Lol, I had an 85 f150 with 300-6 in it that died on me on the road. Found the rotor wasn't turning. I had 1 wrench in the truck that just happened to fit the clamp on the distributor. I took the distributor off and found the roll pin through the gear was broke off. I had nothing in the truck, but found an old dinner fork in the ditch. So I broke off one tine and used that for a pin. Made it home fine. Everything was so worn out on that that I ended up changing the distributor out for an older one with points in it. Ran great after that.
 
I got married back in '75 and our honeymoon took us through the Colorado Rockies. Got into New Mexico on Highway '666' and my '68 Mustang quit running. I had Thermoking's new electronic ignition in place but I also had the old points/condenser in the trunk. Yep, right there in the middle of the Navajo Reservation I switched the failed Thermotronic system for the old set of points. No way to gap OR time it but that Ford started right up (impressing new Wife) and we went on our way.
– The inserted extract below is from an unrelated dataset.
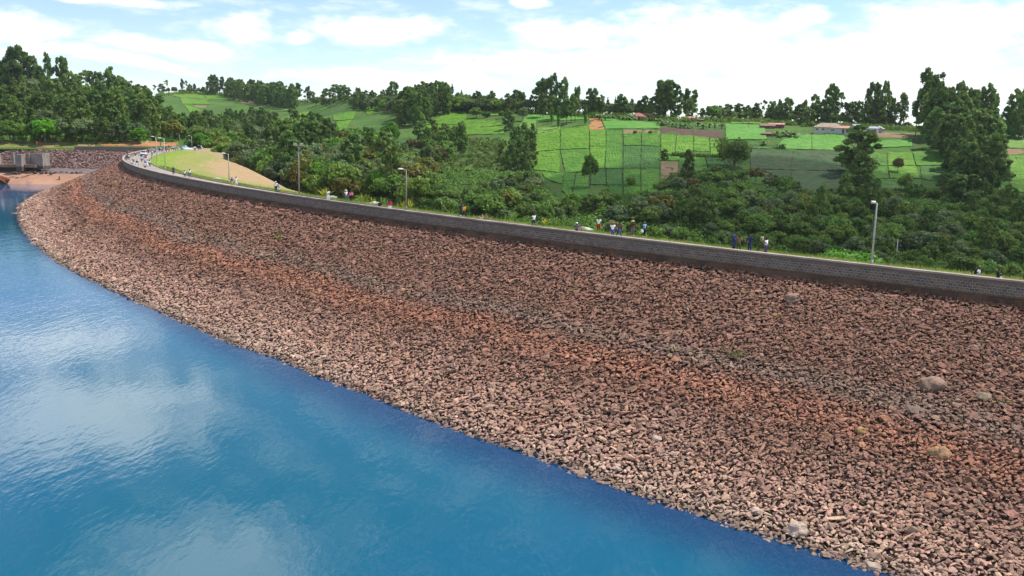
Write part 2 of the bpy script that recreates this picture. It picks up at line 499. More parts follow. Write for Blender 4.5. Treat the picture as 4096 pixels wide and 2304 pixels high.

BTW, I still have that Mustang. There doesn't seem to be a wear out to it.
 
(quoted from post at 20:30:42 03/01/18) Are you saying that you had an "open container" in the vehicle!!?

I appreciate the humor! But in the 70s it was not illegal to have (or even consume) open 3.2 beer on the highways or other roadways in Kansas. 3.2 beer (called "grocery store beer") was not considered to be alcohol, and I knew many guys who openly drove with open quarts of Coors much of the time. Now strong beer (called "liquor store beer") was a different matter.